Judge: Martha K. Gooding, Case: 2022-01260895, Date: 2022-10-24 Tentative Ruling
Motion to Compel Arbitration
The Motion by Defendant Hyundai Motor America (“Defendant”) to compel Plaintiff Sang Hyun Lee (“Plaintiff”) to arbitrate his claims in this action is GRANTED.
This action is stayed in its entirety pending the conclusion of the arbitration proceedings. The Court sets an ADR Review Hearing for May 1, 2023 at 9:00 a.m. in Department C31, at which time counsel shall appear and advise the Court of the status of the arbitration proceedings.
Section 1281.2 of the Code of Civil Procedure (“CCP”) provides, inter alia:
“On petition of a party to an arbitration agreement alleging the existence of a written agreement to arbitrate a controversy and that a party thereto refuses to arbitrate such controversy, the court shall order the petitioner and the respondent to arbitrate the controversy if it determines that an agreement to arbitrate the controversy exists, unless it determines that:
(a) The right to compel arbitration has been waived by the petitioner; or
(b) Grounds exist for the revocation of the agreement.
(c) A party to the arbitration agreement is also a party to a pending court action or special proceeding with a third party, arising out of the same transaction or series of related transactions and there is a possibility of conflicting rulings on a common issue of law or fact. …”
(Emphasis supplied.)
Rule 3.1330 of the California Rules of Court provides that a petition to compel arbitration or to stay proceedings pursuant to CCP section 1281.2 must state, in addition to other required allegations, the provisions of the written agreement and the paragraph that provides for arbitration.

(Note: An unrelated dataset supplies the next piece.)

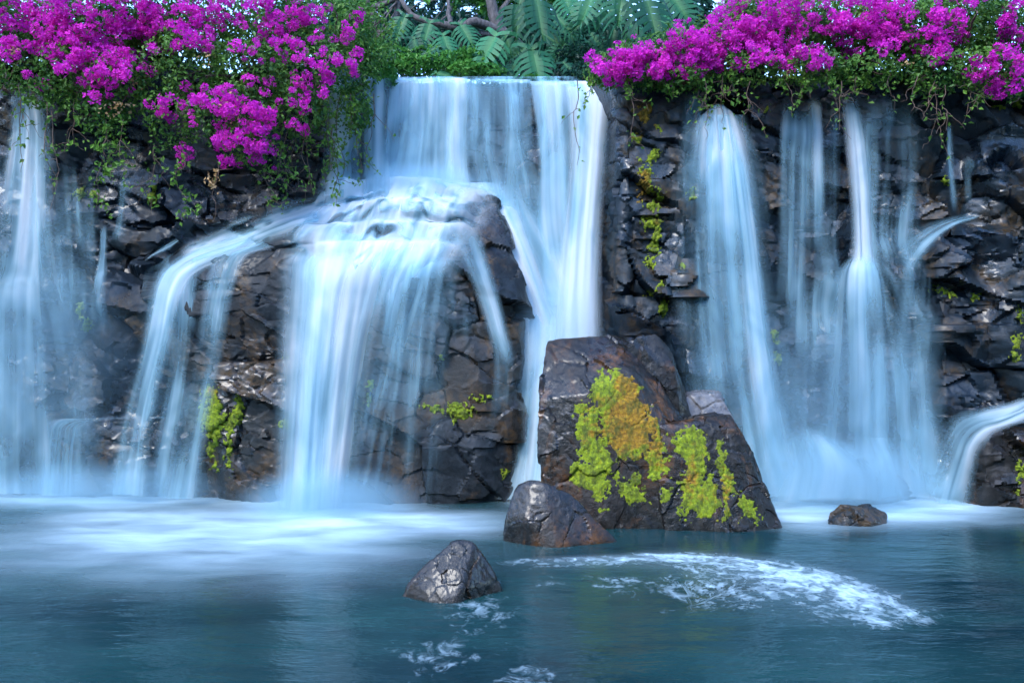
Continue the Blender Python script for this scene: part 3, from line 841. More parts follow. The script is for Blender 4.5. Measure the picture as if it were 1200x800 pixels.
sheet(w, [([(352, 282, 11.2), (420, 274, 11.2), (505, 270, 11.2)], .7), ([(342, 294, 10.98), (415, 290, 10.98), (492, 286, 11.0)], .95), ([(337, 312, 10.80), (405, 310, 10.78), (478, 306, 10.84)], 1.0), ([(335, 345, 10.66), (400, 345, 10.62), (462, 340, 10.72)], .95),
          ([(332, 410, 10.55), (390, 410, 10.5), (446, 405, 10.58)], .75), ([(329, 500, 10.48), (380, 500, 10.44), (432, 500, 10.5)], .7), ([(322, 606, 10.42), (370, 606, 10.38), (418, 606, 10.42)], .85)], 60, 150, edge=(.16, .4), top=.12, seed=10)
sheet(w, [([(350, 292, 10.9), (392, 288, 10.9), (440, 284, 10.95)], .5), ([(346, 312, 10.72), (385, 310, 10.7), (428, 308, 10.76)], .8), ([(346, 350, 10.58), (378, 350, 10.56), (412, 350, 10.6)], .8), ([(342, 450, 10.46), (370, 450, 10.44), (400, 450, 10.46)], .7), ([(336, 606, 10.36), (362, 606, 10.34), (392, 606, 10.36)], .85)], 44, 130, edge=(.35, .4), top=.15, off=.06, seed=11)
sheet(w, [([(430, 290, 11.05), (490, 276, 11.1), (548, 272, 11.25)], .6), ([(420, 310, 10.82), (485, 300, 10.88), (544, 296, 11.05)], .75), ([(410, 345, 10.72), (470, 335, 10.78), (530, 325, 10.95)], .45), ([(400, 430, 10.62), (450, 420, 10.68), (500, 410, 10.85)], .2), ([(392, 520, 10.56), (430, 520, 10.6), (470, 500, 10.75)], .12), ([(380, 606, 10.5), (415, 606, 10.55), (445, 606, 10.7)], .2)], 60, 130, edge=(.2, .3), top=.08, bot=.1, seed=45)
sheet(w, [row(440, 545, 296, 11.0, .75), row(435, 535, 330, 10.8, .5), row(425, 525, 420, 10.7, .22), row(415, 520, 520, 10.65, .08), row(405, 515, 600, 10.6, .02)], 60, 120, cling=True, edge=(.05, .25), top=.06, bot=.2, seed=12, gap=.04)

w = fall("slender stream running down the right shoulder of the buttress beside the boulder", (0.0, 11.2, 2.0), "cascades over rocks")
sheet(w, [row(520, 590, 214, 12.4, 1.0), row(552, 606, 240, 12.1, .9), row(580, 625, 290, 11.8, .9), row(600, 645, 345, 11.7, .9), row(604, 672, 410, 11.6, .95), row(600, 670, 480, 11.4, .8), row(596, 660, 540, 11.1, .85), row(585, 660, 585, 10.9, .9)], 44, 140, edge=(.28, .28), seed=13)
sheet(w, [row(610, 690, 330, 11.95, .8), row(612, 690, 400, 11.6, 1.0), row(606, 680, 470, 11.3, .8), row(600, 665, 560, 11.0, .7), row(590, 665, 590, 10.9, .8)], 40, 110, edge=(.3, .3), top=.25, seed=14, off=.05)
sheet(w, [row(520, 560, 262, 11.4, .7), row(552, 580, 330, 11.1, .75), row(570, 595, 385, 10.98, .7), row(578, 606, 440, 10.95, .45), row(562, 602, 560, 10.9, .25)], 26, 110, cling=True, edge=(.3, .3), top=.1, bot=.5, seed=15, gap=.04)
sheet(w, [row(486, 552, 300, 11.2, .3), row(500, 556, 400, 11.0, .08), row(505, 560, 500, 10.95, .0), row(508, 560, 590, 10.9, -.05)], 40, 100, cling=True, edge=(.2, .2), top=.1, seed=16, gap=.03)

# left streams over the buttress shoulder
w = fall("twin streams arching off the left shoulder of the rock buttress", (-4.3, 11.0, 1.6), "cascades over rocks")
sheet(w, [([(402, 236, 12.5), (420, 248, 12.2)], .9), ([(330, 258, 11.7), (352, 276, 11.5)], .8), ([(255, 280, 11.35), (282, 302, 11.1)], .85), ([(205, 302, 11.15), (235, 318, 10.98)], .95), ([(180, 330, 11.05), (216, 345, 10.88)], .95),
          ([(165, 400, 10.95), (203, 405, 10.8)], .65), ([(142, 490, 10.9), (184, 490, 10.75)], .5), ([(122, 578, 10.88), (178, 582, 10.7)], .5)], 36, 170, edge=(.25, .3), seed=17)
sheet(w, [([(330, 262, 11.5), (345, 280, 11.3)], .6), ([(280, 280, 11.2), (318, 292, 11.0)], .7), ([(252, 300, 11.0), (290, 302, 10.88)], .75), ([(240, 340, 10.88), (275, 340, 10.8)], .75),
          ([(227, 420, 10.8), (260, 420, 10.72)], .4), ([(208, 500, 10.75), (244, 500, 10.65)], .32), ([(190, 584, 10.7), (232, 584, 10.6)], .4)], 30, 150, edge=(.28, .3), seed=18)
sheet(w, [([(180, 300, 11.9), (262, 262, 12.0)], .3), ([(178, 315, 11.4), (290, 285, 11.3)], .45), ([(172, 335, 11.1), (255, 320, 11.0)], .5), ([(160, 420, 11.0), (250, 420, 10.9)], .25), ([(120, 578, 10.95), (235, 584, 10.8)], .2)], 50, 120, edge=(.15, .2), top=.15, seed=19, off=-.03)
sheet(w, [([(178, 312, 12.0), (200, 290, 12.1)], .5), ([(205, 296, 11.9), (240, 268, 12.2)], .3), ([(250, 272, 12.0), (330, 244, 12.3)], .35), ([(300, 262, 12.1), (395, 232, 12.4)], .6)], 30, 60, cling=2, edge=(.2, .2), top=.1, seed=20)

# water sliding over the sloping shoulder before it breaks off
sheet(w, [([(405, 228, 12.6), (412, 240, 12.3), (408, 258, 11.7)], 1.0), ([(360, 240, 12.3), (368, 254, 11.9), (362, 276, 11.4)], .8), ([(310, 254, 12.0), (318, 268, 11.6), (312, 288, 11.2)], .65), ([(258, 272, 11.8), (266, 286, 11.4), (262, 304, 11.05)], .7), ([(208, 294, 11.6), (214, 304, 11.3), (222, 322, 11.0)], .75)], 40, 120, cling=True, edge=(.25, .25), bot=.1, seed=49, gap=.04, smooth=8, holes=.5)

# left wall
w = fall("tall misty waterfall at the far left edge beneath the bougainvillea", (-7.2, 11.5, 2.5))
sheet(w, [row(18, 58, 108, 11.75, .7), row(14, 60, 150, 11.55, .8), row(2, 62, 230, 11.45, .7), row(-10, 62, 310, 11.4, .75), row(-24, 66, 342, 11.3, .75), row(-30, 72, 420, 11.2, .5), row(-36, 80, 578, 11.15, .45)], 44, 130, cling=True, edge=(.2, .3), top=.05, seed=21, gap=.08, smooth=40)
sheet(w, [row(-60, 50, 120, 11.7, .2), row(-60, 66, 220, 11.5, .2), row(-70, 80, 320, 11.35, .2), row(-70, 104, 430, 11.25, .15), row(-70, 115, 578, 11.15, .15)], 70, 110, cling=True, edge=(.1, .2), top=.1, seed=22, gap=.05, smooth=20)
sheet(w, [row(50, 112, 180, 11.7, .0), row(55, 116, 260, 11.5, .1), row(60, 118, 330, 11.4, .05), row(60, 120, 420, 11.3, -.1)], 40, 90, cling=True, edge=(.2, .3), top=.2, bot=.3, seed=23, gap=.04)

w = fall("thin trickle down the shaded left cliff beneath the hanging flowers", (-5.4, 11.6, 3.0), "thin trickles")
sheet(w, [row(140, 168, 205, 11.7, .5), row(138, 156, 222, 11.6, .6), row(136, 150, 255, 11.55, .5), row(126, 148, 285, 11.5, .4)], 16, 50, cling=True, edge=(.35, .35), top=.15, bot=.2, seed=24)
sheet(w, [row(118, 126, 262, 11.5, .7), row(116, 125, 300, 11.45, .6), row(110, 126, 330, 11.35, .7), row(104, 130, 400, 11.3, .3)], 14, 60, cling=True, edge=(.35, .35), top=.1, bot=.3, seed=25)

w = fall("short spill dropping off the low ledge at the far left", (-6.0, 11.2, 0.4), "cascades over rocks")
sheet(w, [([(70, 486, 11.9), (250, 484, 11.9)], .45), ([(66, 489, 11.5), (245, 487, 11.5)], .55), ([(58, 497, 11.28), (120, 492, 11.3)], .75), ([(54, 520, 11.2), (100, 515, 11.2)], .6), ([(46, 580, 11.15), (100, 580, 11.15)], .5)], 40, 80, cling=True, edge=(.15, .35), top=.2, seed=26, gap=.03)

# right wall
w = fall("broad arching waterfall right of the mossy pillar", (2.8, 11.3, 2.5))
sheet(w, [([(828, 134, 11.85), (842, 120, 11.8), (858, 134, 11.85)], .5), ([(817, 144, 11.5), (842, 128, 11.42), (868, 144, 11.5)], .95), row(812, 878, 160, 11.3, 1.0), row(806, 892, 220, 11.2, .5), row(806, 906, 320, 11.12, .32), row(810, 922, 430, 11.05, .28), row(818, 942, 530, 11.0, .4), row(818, 968, 582, 10.9, .6)], 54, 150, edge=(.26, .28), seed=27, top=.07)
sheet(w, [row(815, 870, 136, 11.4, .5), row(796, 888, 200, 11.3, .4), row(792, 905, 320, 11.2, .42), row(798, 925, 450, 11.1, .42), row(808, 955, 575, 11.0, .6)], 60, 120, edge=(.2, .2), seed=28, off=.06)
sheet(w, [row(846, 868, 150, 11.25, .5), row(858, 885, 260, 11.12, .7), row(868, 900, 380, 11.05, .6), row(884, 925, 520, 10.95, .8), row(890, 950, 580, 10.9, .9)], 26, 120, edge=(.35, .35), top=.15, seed=29, off=.1)
sheet(w, [row(798, 830, 112, 11.75, .35), row(796, 822, 160, 11.5, .15), row(792, 818, 250, 11.4, .05)], 26, 60, cling=True, edge=(.25, .25), top=.1, bot=.3, seed=30)

w = fall("veil of thin strands over dark rock between the two right falls", (4.2, 11.6, 2.8))
sheet(w, [row(912, 985, 108, 11.8, .25), row(912, 985, 180, 11.65, .28), row(910, 985, 300, 11.5, .25), row(905, 985, 420, 11.4, .15), row(900, 985, 575, 11.3, .25)], 60, 120, cling=True, edge=(.12, .12), top=.1, seed=31, gap=.04)
sheet(w, [row(948, 962, 112, 11.75, .7), row(950, 966, 200, 11.6, .6), row(950, 966, 300, 11.45, .4)], 14, 70, cling=True, edge=(.35, .35), top=.1, bot=.2, seed=32)

w = fall("bright waterfall striking a step and fanning out on the right", (4.6, 11.3, 2.5))
sheet(w, [row(986, 1004, 104, 11.8, .4), row(990, 1014, 150, 11.55, .85), row(996, 1022, 220, 11.42, .95), row(998, 1026, 285, 11.36, .85), row(994, 1034, 330, 11.26, .8), row(994, 1044, 420, 11.14, .5)], 26, 120, edge=(.32, .32), top=.10, bot=.35, seed=33)
sheet(w, [([(996, 296, 11.46), (1012, 292, 11.40), (1028, 296, 11.46)], .3), ([(978, 316, 11.34), (1012, 306, 11.28), (1046, 318, 11.34)], .7), ([(966, 340, 11.24), (1013, 330, 11.18), (1062, 342, 11.24)], .62), ([(956, 420, 11.12), (1016, 420, 11.08), (1080, 420, 11.12)], .45),
          ([(944, 500, 11.04), (1018, 500, 11.0), (1098, 500, 11.04)], .42), ([(930, 582, 10.94), (1020, 582, 10.9), (1112, 582, 10.94)], .6)], 60, 130, edge=(.28, .28), top=.10, seed=34)
sheet(w, [row(1004, 1076, 112, 11.8, .25), row(1004, 1080, 200, 11.6, .22), row(1004, 1070, 300, 11.5, .3), row(1006, 1095, 420, 11.2, .32), row(1006, 1110, 575, 11.0, .5)], 50, 110, cling=True, edge=(.15, .25), top=.1, seed=35)

w = fall("pale stream sliding off the right-hand ledge and down its side", (5.6, 11.2, 2.5), "cascades over rocks")
sheet(w, [([(1152, 248, 11.35), (1150, 254, 11.2)], .35), ([(1120, 253, 11.2), (1118, 266, 11.12)], .5), ([(1092, 261, 11.18), (1096, 284, 11.06)], .42), ([(1066, 274, 11.18), (1080, 306, 11.06)], .4), ([(1046, 292, 11.18), (1066, 332, 11.08)], .3), ([(1030, 320, 11.18), (1052, 362, 11.1)], .2)], 34, 80, edge=(.3, .3), top=.08, bot=.5, seed=36)
sheet(w, [row(1060, 1098, 276, 11.15, .1), row(1050, 1096, 360, 11.08, .12), row(1040, 1098, 460, 11.02, .1), row(1030, 1106, 578, 10.97, .3)], 30, 90, edge=(.3, .3), top=.15, seed=48)

w = fall("thin trickles down the dark cliff at the far right", (6.5, 11.4, 3.5), "thin trickles")
sheet(w, [row(1108, 1116, 145, 11.6, .6), row(1108, 1118, 190, 11.5, .5), row(1112, 1124, 250, 11.4, .3)], 12, 50, cling=True, edge=(.35, .35), top=.1, bot=.2, seed=37)
sheet(w, [row(1128, 1136, 180, 11.6, .3), row(1130, 1140, 240, 11.5, .3)], 12, 40, cling=True, edge=(.35, .35), top=.2, bot=.2, seed=38)
w = fall("short smooth stream pouring over the outcrop at the right edge", (6.5, 10.8, 0.6), "cascades over rocks")
sheet(w, [([(1240, 440, 11.6), (1240, 470, 11.2)], .8), ([(1200, 460, 11.3), (1200, 484, 11.0)], .85), ([(1150, 478, 11.1), (1160, 507, 10.8)], .7), ([(1116, 490, 11.0), (1146, 528, 10.74)], .5), ([(1094, 522, 10.96), (1142, 556, 10.68)], .3), ([(1066, 584, 10.92), (1138, 594, 10.64)], .4)],
      34, 110, cling=True, edge=(.25, .3), seed=40, gap=.03, smooth=8)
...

The provisions must be stated verbatim or a copy must be attached to the petition and incorporated by reference
“‘[W]hen a petition to compel arbitration is filed and accompanied by prima facie evidence of a written agreement to arbitrate the controversy, the court itself must determine whether the agreement exists and, if any defense to its enforcement is raised, whether it is enforceable. Because the existence of the agreement is a statutory prerequisite to granting the petition, the petitioner bears the burden of proving its existence by a preponderance of the evidence. If the party opposing the petition raises a defense to enforcement--either fraud in the execution voiding the agreement, or a statutory defense of waiver or revocation (see § 1281.2, subds. (a), (b))--that party bears the burden of producing evidence of, and proving by a preponderance of the evidence, any fact necessary to the defense.’” Hotels Nevada v. L.A. Pacific Center, Inc. (2006) 144 Cal. App. 4th 754, 761, quoting Rosenthal v. Great Western Fin. Securities Corp. (1996) 14 Cal. 4th 394, 413.
Here, Defendant has shown the existence of an arbitration agreement. [Ameripour Decl., Exs. 2 and 3.] The Retail Installment Sales Contract and warranty are submitted with Defendant’s counsel’s declaration. That is sufficient. Condee v. Longwood Management Corp. (4/3 2001) 88 Cal.App.4th 215, 218–219.
Defendant also has shown that Plaintiff refused to arbitrate. [Ameripour Decl., ¶ 3.]
Plaintiff has not raised any defense to enforcement of the arbitration agreement.
Defendant is ordered to give notice.